Il 17 luglio si festeggia il World Emoji Day cioè la Giornata Mondiale delle Emoji o delle faccine, come direbbero i boomer. La prima edizione risale a quasi un decennio fa, era infatti il 2014 quando il fondatore di Emojipedia Jeremy Burge promosse la sua prima edizione.
Per chi non lo sapesse le emoji sono quei pittogrammi, o più semplicemente quei simboli che raffigurano espressioni del viso, stati d’animo, ma anche animali, piante, fiori, cibi, concetti, che ogni giorno accompagnano le nostre conversazioni su social e applicazioni di messagistica istantanea.
Tutto è iniziato con le emoticon, ovvero la rappresentazione di un sorriso, di un broncio e via via di concetti più articolati, utilizzando combinazioni specifiche di punteggiatura, ad esempio “ 🙂 “. Le emoticon chiudevano i nostri SMS e rendevano la conversazione meno formale. Pare che la prima traccia di emoticon in uno scambio digitale risalga addirittura al 1982. Per vedere la nascita delle emoji simili a quelle che conosciamo oggi invece, bisogna attendere il 1999, anno in cui Shigetaka Kurita, un giovane dipendente di un’azienda di telecomunicazioni giapponese, disegna le prime 176, prendendo ispirazione dai manga e creando queste icone da 12×12 pixel.
Ma perché celebriamo la Giornata Mondiale delle Emoji proprio oggi 17 luglio? Ci sono due spiegazioni, entrambe valide, che corrono parallele per rispondere a questa domanda. La prima vuole che la scelta della data coincida con il giorno in cui Apple ha rilasciato per la prima volta l’applicazione “Calendario”. La seconda invece rimanda alla data riportata proprio sull’emoji calendario nella sua versione sempre di Apple.
Quale che sia la ragione più vicina alla realtà poco importa, ciò che conta è che la Giornata Mondiale delle Emoji è l’occasione per riflettere annualmente su quanto queste piccole icone apparentemente innocue abbiano in realtà stravolto il nostro modo di comunicare. Dalle loro prime timide apparizioni tra le righe degli SMS, fino alla consacrazione di oggi, le emoticon prima e le emoji poi, hanno arricchito per alcuni, impoverito secondo altri, la nostra capacità di comunicare con gli altri tramite dispositivi tecnologici. Come in quasi tutti gli aspetti della vita e quindi anche delle evoluzioni tecnologiche, la verità si colloca probabilmente nel mezzo e cioè nel fatto che questi simboli colorati hanno modificato il nostro linguaggio corrente senza necessariamente renderlo migliore o peggiore.

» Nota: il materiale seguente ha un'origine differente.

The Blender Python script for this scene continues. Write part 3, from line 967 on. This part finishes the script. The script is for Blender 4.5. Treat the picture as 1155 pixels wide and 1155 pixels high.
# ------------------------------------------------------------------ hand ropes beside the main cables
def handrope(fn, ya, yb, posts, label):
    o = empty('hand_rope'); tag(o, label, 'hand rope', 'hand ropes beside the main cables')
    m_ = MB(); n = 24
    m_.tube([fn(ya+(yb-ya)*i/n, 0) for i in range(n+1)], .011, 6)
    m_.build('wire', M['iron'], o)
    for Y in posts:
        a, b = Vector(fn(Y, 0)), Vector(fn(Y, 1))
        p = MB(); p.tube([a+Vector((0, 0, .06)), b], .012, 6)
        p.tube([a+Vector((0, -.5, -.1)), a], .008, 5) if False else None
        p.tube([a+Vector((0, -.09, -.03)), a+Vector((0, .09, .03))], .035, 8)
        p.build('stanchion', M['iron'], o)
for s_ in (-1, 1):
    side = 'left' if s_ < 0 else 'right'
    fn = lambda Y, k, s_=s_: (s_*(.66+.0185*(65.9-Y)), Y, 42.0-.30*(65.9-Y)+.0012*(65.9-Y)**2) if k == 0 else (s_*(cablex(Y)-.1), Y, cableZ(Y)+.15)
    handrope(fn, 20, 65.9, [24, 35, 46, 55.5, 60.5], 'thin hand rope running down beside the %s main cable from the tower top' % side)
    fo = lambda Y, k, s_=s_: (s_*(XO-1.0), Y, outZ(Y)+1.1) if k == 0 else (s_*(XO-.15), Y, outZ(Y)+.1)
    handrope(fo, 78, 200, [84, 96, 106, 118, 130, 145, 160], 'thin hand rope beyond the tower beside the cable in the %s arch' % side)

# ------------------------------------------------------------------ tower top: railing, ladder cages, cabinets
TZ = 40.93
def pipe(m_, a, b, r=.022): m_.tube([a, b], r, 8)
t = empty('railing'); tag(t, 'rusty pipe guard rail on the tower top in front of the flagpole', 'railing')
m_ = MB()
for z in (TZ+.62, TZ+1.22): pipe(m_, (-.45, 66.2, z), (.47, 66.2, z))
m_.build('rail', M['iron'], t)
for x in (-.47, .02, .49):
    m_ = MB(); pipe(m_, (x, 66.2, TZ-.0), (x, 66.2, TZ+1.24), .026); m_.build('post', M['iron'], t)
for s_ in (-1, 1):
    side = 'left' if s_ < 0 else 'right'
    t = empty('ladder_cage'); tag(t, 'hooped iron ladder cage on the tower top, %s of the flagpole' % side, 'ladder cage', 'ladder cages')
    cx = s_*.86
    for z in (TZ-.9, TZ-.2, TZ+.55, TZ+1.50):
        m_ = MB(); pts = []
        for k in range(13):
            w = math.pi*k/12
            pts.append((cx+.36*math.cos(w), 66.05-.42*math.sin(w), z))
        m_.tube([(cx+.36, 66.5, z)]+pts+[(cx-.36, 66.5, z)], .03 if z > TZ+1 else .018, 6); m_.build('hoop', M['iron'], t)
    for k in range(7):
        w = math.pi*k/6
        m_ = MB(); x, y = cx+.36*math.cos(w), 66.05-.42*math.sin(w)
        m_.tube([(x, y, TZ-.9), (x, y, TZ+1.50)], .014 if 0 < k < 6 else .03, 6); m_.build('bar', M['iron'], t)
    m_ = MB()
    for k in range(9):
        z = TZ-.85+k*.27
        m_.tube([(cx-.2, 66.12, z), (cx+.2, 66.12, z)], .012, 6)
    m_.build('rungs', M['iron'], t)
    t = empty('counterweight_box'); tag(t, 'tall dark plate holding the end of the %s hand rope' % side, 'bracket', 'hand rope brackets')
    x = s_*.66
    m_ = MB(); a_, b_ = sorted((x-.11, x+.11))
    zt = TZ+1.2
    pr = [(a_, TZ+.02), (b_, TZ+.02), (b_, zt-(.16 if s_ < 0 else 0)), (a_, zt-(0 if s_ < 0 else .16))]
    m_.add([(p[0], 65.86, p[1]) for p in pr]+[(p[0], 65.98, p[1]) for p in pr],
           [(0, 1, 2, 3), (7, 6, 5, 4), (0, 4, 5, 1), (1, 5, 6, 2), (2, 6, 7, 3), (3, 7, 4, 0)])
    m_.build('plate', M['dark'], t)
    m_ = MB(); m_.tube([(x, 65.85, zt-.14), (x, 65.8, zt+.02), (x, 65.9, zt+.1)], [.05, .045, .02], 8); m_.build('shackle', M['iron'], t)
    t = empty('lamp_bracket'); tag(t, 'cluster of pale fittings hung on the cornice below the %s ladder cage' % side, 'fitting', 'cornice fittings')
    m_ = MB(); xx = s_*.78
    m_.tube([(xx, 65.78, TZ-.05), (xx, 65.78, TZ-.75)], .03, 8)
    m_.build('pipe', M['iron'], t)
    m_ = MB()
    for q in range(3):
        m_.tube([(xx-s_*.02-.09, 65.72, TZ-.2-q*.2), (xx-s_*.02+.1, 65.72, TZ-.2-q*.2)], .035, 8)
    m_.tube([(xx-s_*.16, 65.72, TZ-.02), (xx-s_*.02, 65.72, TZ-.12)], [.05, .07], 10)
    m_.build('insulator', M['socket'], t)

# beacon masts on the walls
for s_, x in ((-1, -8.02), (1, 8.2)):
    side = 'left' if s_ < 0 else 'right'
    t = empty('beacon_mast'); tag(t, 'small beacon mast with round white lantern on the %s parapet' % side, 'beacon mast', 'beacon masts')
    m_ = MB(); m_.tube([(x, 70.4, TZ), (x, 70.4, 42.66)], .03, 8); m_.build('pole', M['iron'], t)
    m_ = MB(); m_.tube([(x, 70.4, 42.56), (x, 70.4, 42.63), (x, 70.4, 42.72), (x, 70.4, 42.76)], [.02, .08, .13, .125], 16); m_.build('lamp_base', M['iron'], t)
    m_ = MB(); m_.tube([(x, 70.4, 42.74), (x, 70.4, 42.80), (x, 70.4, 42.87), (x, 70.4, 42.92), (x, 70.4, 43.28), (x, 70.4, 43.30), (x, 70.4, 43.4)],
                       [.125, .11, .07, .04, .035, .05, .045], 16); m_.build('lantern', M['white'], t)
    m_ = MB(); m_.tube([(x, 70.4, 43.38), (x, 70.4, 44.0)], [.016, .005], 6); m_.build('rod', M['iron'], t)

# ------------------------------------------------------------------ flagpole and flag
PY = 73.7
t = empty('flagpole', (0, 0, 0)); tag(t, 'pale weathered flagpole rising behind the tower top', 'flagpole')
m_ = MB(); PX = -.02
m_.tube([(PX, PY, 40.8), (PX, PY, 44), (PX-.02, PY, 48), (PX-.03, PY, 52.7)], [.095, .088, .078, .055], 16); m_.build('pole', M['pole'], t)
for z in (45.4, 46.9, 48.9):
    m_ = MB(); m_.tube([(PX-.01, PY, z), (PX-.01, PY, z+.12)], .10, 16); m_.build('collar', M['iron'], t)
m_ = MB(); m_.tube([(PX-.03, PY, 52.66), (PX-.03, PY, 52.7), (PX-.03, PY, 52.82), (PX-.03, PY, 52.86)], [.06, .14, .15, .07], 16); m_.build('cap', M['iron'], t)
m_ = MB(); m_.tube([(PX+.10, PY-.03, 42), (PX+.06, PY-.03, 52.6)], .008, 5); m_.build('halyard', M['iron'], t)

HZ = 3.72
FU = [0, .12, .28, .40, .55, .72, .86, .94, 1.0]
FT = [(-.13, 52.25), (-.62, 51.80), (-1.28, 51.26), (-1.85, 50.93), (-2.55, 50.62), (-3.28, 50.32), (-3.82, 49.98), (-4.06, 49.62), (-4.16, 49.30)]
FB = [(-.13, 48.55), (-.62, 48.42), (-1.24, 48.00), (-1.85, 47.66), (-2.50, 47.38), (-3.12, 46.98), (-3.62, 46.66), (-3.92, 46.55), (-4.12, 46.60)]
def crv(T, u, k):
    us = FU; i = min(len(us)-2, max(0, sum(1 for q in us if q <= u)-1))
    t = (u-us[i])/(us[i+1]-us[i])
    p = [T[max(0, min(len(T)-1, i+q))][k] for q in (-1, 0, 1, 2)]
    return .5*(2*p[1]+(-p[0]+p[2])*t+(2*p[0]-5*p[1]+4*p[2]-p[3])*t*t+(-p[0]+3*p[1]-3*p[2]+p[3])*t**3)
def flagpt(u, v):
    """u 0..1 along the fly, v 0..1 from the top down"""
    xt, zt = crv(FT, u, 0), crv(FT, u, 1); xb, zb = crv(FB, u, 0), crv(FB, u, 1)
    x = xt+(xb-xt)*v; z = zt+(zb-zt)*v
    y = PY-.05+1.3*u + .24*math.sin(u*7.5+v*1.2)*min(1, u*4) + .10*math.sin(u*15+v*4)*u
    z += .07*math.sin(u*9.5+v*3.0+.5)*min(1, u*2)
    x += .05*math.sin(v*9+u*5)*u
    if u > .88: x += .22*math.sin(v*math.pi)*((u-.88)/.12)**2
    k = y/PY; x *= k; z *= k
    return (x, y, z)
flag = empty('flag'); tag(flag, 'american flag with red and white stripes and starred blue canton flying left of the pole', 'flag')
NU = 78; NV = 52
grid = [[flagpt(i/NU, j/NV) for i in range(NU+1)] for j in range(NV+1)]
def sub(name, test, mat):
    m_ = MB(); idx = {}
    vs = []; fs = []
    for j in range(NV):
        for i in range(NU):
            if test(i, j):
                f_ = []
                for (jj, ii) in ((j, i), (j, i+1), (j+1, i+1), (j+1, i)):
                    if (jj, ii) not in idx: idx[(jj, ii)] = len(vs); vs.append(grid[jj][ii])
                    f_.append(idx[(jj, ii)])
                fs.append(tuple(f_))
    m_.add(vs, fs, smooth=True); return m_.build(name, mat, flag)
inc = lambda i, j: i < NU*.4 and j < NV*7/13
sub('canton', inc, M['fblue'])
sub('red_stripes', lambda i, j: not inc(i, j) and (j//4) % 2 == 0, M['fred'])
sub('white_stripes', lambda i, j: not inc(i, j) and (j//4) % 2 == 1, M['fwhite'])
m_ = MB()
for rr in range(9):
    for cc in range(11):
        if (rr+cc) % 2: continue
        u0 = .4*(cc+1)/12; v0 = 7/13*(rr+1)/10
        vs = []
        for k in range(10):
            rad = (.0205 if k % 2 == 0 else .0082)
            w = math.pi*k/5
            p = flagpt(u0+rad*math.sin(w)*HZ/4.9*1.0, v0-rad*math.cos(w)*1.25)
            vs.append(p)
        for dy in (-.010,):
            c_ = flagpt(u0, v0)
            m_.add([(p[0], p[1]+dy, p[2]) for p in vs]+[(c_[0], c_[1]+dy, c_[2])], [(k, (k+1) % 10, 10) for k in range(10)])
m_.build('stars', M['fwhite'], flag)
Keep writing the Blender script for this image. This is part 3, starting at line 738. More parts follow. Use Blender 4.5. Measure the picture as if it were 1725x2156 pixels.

Chi utilizzava un linguaggio complesso e forbito ieri, probabilmente continuerà a farlo anche oggi, magari condito da una emoji di tanto in tanto. Allo stesso modo, chi è sempre stato più ermetico, pigro o basico, approfitterà delle faccine per risparmiare battute. Una buona regola dovrebbe essere distinguere sempre il registro della conversazione; nonostante oggi molti scambi formali avvengano anche sulle app di messagistica, sarebbe opportuno rispettare sempre le norme della buona sintassi. Al contrario, in uno scambio tra amici, ben vengano faccine, simboli e una buona dose di leggerezza che, ricordiamolo, non è superficialità…ma saper stare al passo del tempo, vivendo il presente senza demonizzarlo per partito preso. Che se i giovani hanno smesso di leggere libri, di scrivere a mano o di usare i congiuntivi, be’, dare la colpa alle emoji è un po’ come guardare il dito che punta alla Luna.